Saturday, August 25, 2012
by Jeff Greer

Nobody is more aware of what he has than Stacy Sizemore.

The first-year head coach at American Heritage spent the past two seasons on the rooftops of press boxes across Palm Beach County and at Heritage's home field in Delray Beach watching Greg Bryant and Marcus Davis run over, around and through opponents en route to consecutive state-title appearances.

Last year's team won the Class 3A state championship, with Bryant bullying his way down field behind 6-foot-6 tackle Roderick Johnson and a host of other Division I-level linemen.

But that team lost a lot, including head coach Doug Socha, who resigned under a cloud of controversy over the summer. Sizemore, Socha's defensive coordinator, was the easy choice to take his predecessor's place, and he now gets the chance take over a program that has become one of the best in the state.

"Very little," Sizemore said when asked what will change under his leadership at Heritage. "We do that for a reason. We don't want our kids to have to learn new offenses and defenses. If it's not broke, don't fix it."

The biggest concerns are Sizemore's lines, which struggled in Heritage's season-opening exhibition at Cocoa, a nationally televised 25-7 loss that exposed the Stallions' inexperienced offensive and defensive lines.

Yet for the struggles they had -- Bryant, a supremely muscular senior with great field vision, power and elusiveness, could hardly find any room to operate -- what remained clear was Heritage has one of the most athletically talented small-school teams in the state.

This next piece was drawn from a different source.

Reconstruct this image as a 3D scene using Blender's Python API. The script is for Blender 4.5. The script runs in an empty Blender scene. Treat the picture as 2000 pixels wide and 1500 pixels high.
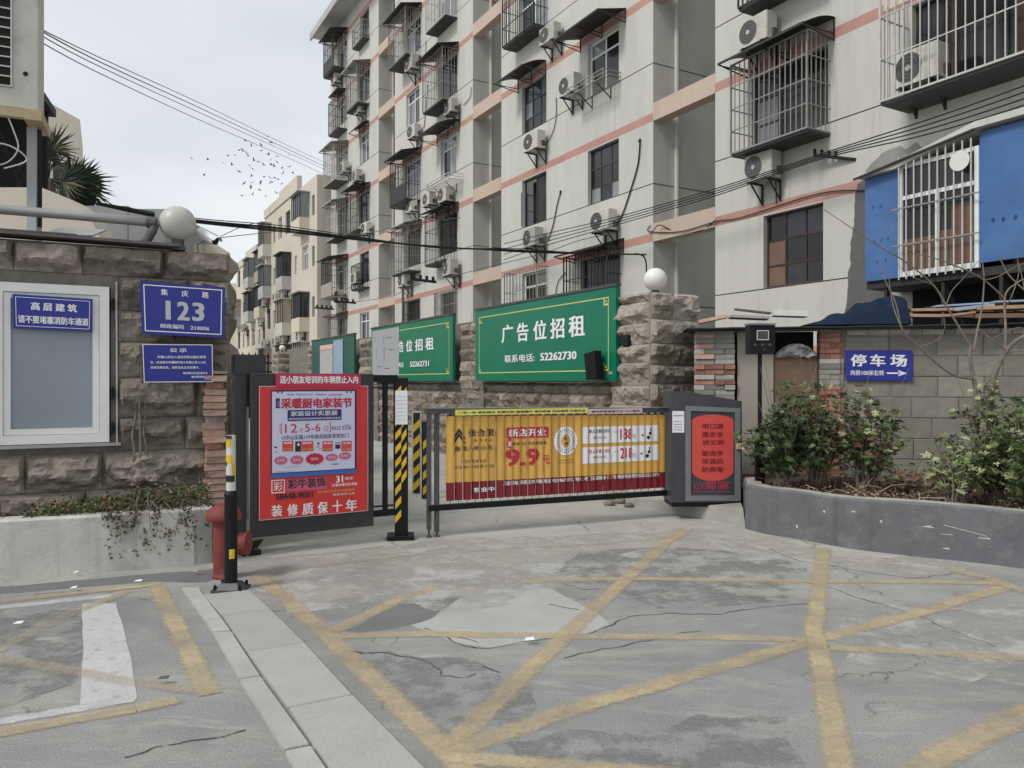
import bpy, bmesh, math, random
from mathutils import Vector, Matrix, noise
random.seed(7)
R = math.radians
SC = bpy.context.scene
COL = SC.collection
F = 1490.0; EYE = 1.55; HOR = 745.0

# ------------------------------------------------------------------ camera, world, sun
cd = bpy.data.cameras.new('camera'); cam = bpy.data.objects.new('camera', cd); COL.objects.link(cam)
cam.location = (0, 0, EYE); cam.rotation_euler = (R(90), 0, 0)
cd.sensor_width = 36; cd.lens = 36*F/2000; cd.shift_y = -0.0025
cd.clip_start = .05; cd.clip_end = 2000
SC.camera = cam
world = bpy.data.worlds.new('World'); SC.world = world; world.use_nodes = True
wn = world.node_tree.nodes; wl = world.node_tree.links
for n in list(wn): wn.remove(n)
wo = wn.new('ShaderNodeOutputWorld'); bg = wn.new('ShaderNodeBackground'); bg.inputs[1].default_value = .1
sky = wn.new('ShaderNodeTexSky'); sky.sky_type = 'NISHITA'; sky.sun_disc = False
SUN_EL, SUN_AZ = 46, -125          # azimuth measured from +Y towards +X
sky.sun_elevation = R(SUN_EL); sky.sun_rotation = R(SUN_AZ)
tc = wn.new('ShaderNodeTexCoord'); mp = wn.new('ShaderNodeMapping'); mp.inputs['Scale'].default_value = (1.2, 1.2, 3.2)
nz = wn.new('ShaderNodeTexNoise'); nz.inputs['Scale'].default_value = 1.6; nz.inputs['Detail'].default_value = 5
cr = wn.new('ShaderNodeValToRGB')
cr.color_ramp.elements[0].position = .3; cr.color_ramp.elements[0].color = (5.2, 5.5, 5.85, 1)
cr.color_ramp.elements[1].position = .72; cr.color_ramp.elements[1].color = (6.9, 7.1, 7.35, 1)
mx = wn.new('ShaderNodeMix'); mx.data_type = 'RGBA'; mx.inputs[0].default_value = .93
wl.new(tc.outputs['Generated'], mp.inputs[0]); wl.new(mp.outputs[0], nz.inputs['Vector']); wl.new(nz.outputs['Fac'], cr.inputs[0])
wl.new(sky.outputs[0], mx.inputs[6]); wl.new(cr.outputs[0], mx.inputs[7]); wl.new(mx.outputs[2], bg.inputs[0]); wl.new(bg.outputs[0], wo.inputs[0])
sd = bpy.data.lights.new('sun', 'SUN'); sd.energy = 1.5; sd.angle = R(14); sd.color = (1, .97, .92)
so = bpy.data.objects.new('sun', sd); COL.objects.link(so)
so.rotation_euler = (R(90-SUN_EL), 0, R(180-SUN_AZ))
vs = SC.view_settings; SC.display_settings.display_device = 'sRGB'
vs.view_transform = 'Standard'; vs.look = 'None'; vs.gamma = 1; vs.use_curve_mapping = False
vs.exposure = 0.42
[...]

MaxPreps even ranked the Stallions second nationally among small-schools teams, first in Florida. They are heavy favorites to win another state championship, even with all the changes in players and a new head coach.

And Sizemore understands he doesn't have to do too much other than preach consistency and hard work. Bryant, Davis and company can do the rest.

"You never want to be too high and you never want to be too low," Sizemore told his team after its Saturday loss. "Reality falls somewhere in between."

The reality is, a familiar face is taking over a familiar force, and Sizemore expects American Heritage to roll once again, even with one of the nation's most challenging schedules.

"We'll take some lumps, I'm sure," Sizemore conceded.

Yet with Bryant, who ran for 2,180 yards and 25 touchdowns last fall, and Davis (823 passing yards, 10 TD passes) leading the way, the Stallions appear ready for another fall full of obstacles.